City of Tucson Golf: Community tradition that runs deep

A snapshot of five municipal courses that passed the test of time  

Silverbell Golf Course:  237 yard, par 3 16th Hole.

Tucson’s history with the game of golf runs deep, very deep. Think driving a Model T on the road and a Gutta Percha on the golf course.  Over the decades since then, this tradition has remained much the same. And thanks to forward-thinking organizations such as the City of Tucson and OB Sports Golf Management, exceptional municipal golf has never been more rewarding or cost effective. 

Five good examples that support this assertion include the City of Tucson’s collection of golf courses with their long history of providing a quality golf experience for residents and winter visitors alike. And although they stack up well against other clubs in their class, you won’t need to holdup a stagecoach to cover the green fees. 

The centrally located Dell Urich Golf Course opened in 1996 after a complete re-design on the site of the former Randolph South Golf Course. The dramatic makeover opened up sight lines to reveal nearby mountain views as well as dramatic elevation changes. Measuring more than 6,600 yards from the back tees and 5,300 from the fronts, the layout was good enough to host an LPGA Tour stop for several years. Best of all, if you’re up for 36 holes, Randolph Golf Complex with its Randolph North Golf Course is just next door.

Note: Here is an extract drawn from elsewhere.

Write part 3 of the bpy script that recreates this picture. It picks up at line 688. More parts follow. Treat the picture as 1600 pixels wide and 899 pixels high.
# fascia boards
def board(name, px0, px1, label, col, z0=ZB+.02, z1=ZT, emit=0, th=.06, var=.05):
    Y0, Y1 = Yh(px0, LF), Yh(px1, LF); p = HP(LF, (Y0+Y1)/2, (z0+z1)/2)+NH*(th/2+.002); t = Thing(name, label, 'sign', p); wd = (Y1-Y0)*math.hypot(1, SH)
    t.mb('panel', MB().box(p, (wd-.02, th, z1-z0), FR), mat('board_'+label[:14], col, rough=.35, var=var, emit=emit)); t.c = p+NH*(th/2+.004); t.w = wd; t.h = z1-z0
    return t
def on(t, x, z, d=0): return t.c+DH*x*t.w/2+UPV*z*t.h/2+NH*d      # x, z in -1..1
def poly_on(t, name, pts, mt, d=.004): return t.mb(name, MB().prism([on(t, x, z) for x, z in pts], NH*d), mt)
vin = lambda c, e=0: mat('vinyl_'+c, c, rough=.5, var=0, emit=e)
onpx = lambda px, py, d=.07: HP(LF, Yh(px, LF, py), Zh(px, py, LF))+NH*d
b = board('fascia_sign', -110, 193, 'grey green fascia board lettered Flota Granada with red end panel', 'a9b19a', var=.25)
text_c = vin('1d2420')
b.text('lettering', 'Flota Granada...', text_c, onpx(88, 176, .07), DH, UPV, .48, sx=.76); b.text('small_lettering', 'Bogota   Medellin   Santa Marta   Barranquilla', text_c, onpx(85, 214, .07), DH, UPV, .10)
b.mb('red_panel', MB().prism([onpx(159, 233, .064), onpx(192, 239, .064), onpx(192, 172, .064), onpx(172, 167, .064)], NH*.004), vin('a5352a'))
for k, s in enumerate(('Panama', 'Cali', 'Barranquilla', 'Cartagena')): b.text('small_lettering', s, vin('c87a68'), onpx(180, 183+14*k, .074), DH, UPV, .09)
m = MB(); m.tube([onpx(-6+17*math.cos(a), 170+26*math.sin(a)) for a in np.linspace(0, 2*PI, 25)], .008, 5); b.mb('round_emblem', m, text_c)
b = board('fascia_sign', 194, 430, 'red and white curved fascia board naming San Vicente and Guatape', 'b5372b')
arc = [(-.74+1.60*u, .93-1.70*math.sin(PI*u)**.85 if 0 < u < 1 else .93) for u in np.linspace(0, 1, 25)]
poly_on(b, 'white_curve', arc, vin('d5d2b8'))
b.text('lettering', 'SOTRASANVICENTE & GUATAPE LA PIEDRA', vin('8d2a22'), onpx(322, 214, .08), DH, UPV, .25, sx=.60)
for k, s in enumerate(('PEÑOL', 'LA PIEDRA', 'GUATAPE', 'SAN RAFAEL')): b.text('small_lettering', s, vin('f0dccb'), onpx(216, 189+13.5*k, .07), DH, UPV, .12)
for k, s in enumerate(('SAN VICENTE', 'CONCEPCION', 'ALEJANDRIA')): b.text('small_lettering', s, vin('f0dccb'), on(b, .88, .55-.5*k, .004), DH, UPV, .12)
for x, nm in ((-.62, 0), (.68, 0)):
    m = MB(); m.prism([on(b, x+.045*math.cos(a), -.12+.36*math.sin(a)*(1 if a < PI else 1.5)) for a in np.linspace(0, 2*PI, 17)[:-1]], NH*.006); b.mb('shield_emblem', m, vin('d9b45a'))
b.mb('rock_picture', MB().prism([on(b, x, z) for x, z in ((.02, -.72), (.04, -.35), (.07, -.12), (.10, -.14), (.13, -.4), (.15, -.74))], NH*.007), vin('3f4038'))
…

Randolph opened in 1925, and was the site of the PGA Seiko Tucson Match Play Championship, the PGA Joe Garagiola Tucson Open and the PING/Welch’s LPGA Championship. It stretches out to be the longest of the Tucson City golf courses at 6,900 yards from the championship tees and just short of 6,000 from the front tees.  Although it’s a park-land style layout where wayward golf balls are easily found, palms, pines and other mature trees frame the challenges as well as Tucson’s colorful skyline — an iconic view that has been drawing golfers to this area of the Sonoran Desert for generations.

Holding true to a Tucson tradition of hosting competitive golf at the highest levels, El Rio Golf Course’s pedigree as a championship track dates back the 1930s as the original site of the PGA Tour’s Tucson Open. Truly traditional by design, it was a private club for much of its existence until the City of Tucson acquired it for public use. Since 1968, El Rio has been challenging golfers to a game of risk and reward punctuated by fairways that are a bit tighter and greens that are a bit smaller than those of its sister courses. All of this calls for more precision. Good news: it plays shorter at 6,400 yards from the back tees, nearly 5,400 from the front tees, and El Rio also features junior tees measuring less than 4,700 yards.

Silverbell Golf Course sits high upon the west bank of the Santa Cruz River. The par-70 course features a variety of holes ranging from wide-open, come-and-get-it challenges to others that require precision over length. Although golfers face the second-hardest hole early in the round at No. 2, holes 17 and 18 tend to be the high-water mark where it’s either sink or swim. No. 17 requires an approach shot squeezed between water on the left and a bunker to the right. And the 18th is a traditional three-shot par 5 at 551 yards. Their handicaps are 3rd and 1st respectively. Like its cousins, large trees and even a few water hazards sprinkled throughout provide this 6,824 yard layout with its aesthetic as well as strategic appeal. It’s a great course for a variety of abilities from junior to expert, and walking is a very enjoyable option.

As the true desert course among its peers, Fred Enke offers a rugged Sonoran Desert-style round of golf that blends into the surrounding native landscape frequented by roadrunners, coyotes and even the occasional bobcat. Upon first glance, it may be a bit unclear where to place a few of the tee shots, but just over this arroyo or around that hill, a well-struck shot will find the short grass. Indeed, Fred Enke is one of those courses that reveals its secrets slowly as you experience it. This makes for an interesting round of golf whether it’s the first or the tenth. The golf course embraces a semi-arid, limited-turf design with grass mostly on the tee boxes, landing areas and greens.  Surrounding areas are left undisturbed for native plants and animals to thrive. 

 Collectively these City of Tucson golf courses have provided nearly 100 years of enjoyment to golfers of all levels. And on the heels of a management agreement between OB Sports and Tucson, it looks like that’s the way it will remain. OB Sports is committed to revitalizing these five clubs in a way that honors the proud traditions established by generations of Tucsonians. In just a short time, course conditions have improved, and a handful of frequent-player programs have been put into place to encourage a lifestyle rooted in the game of golf for all.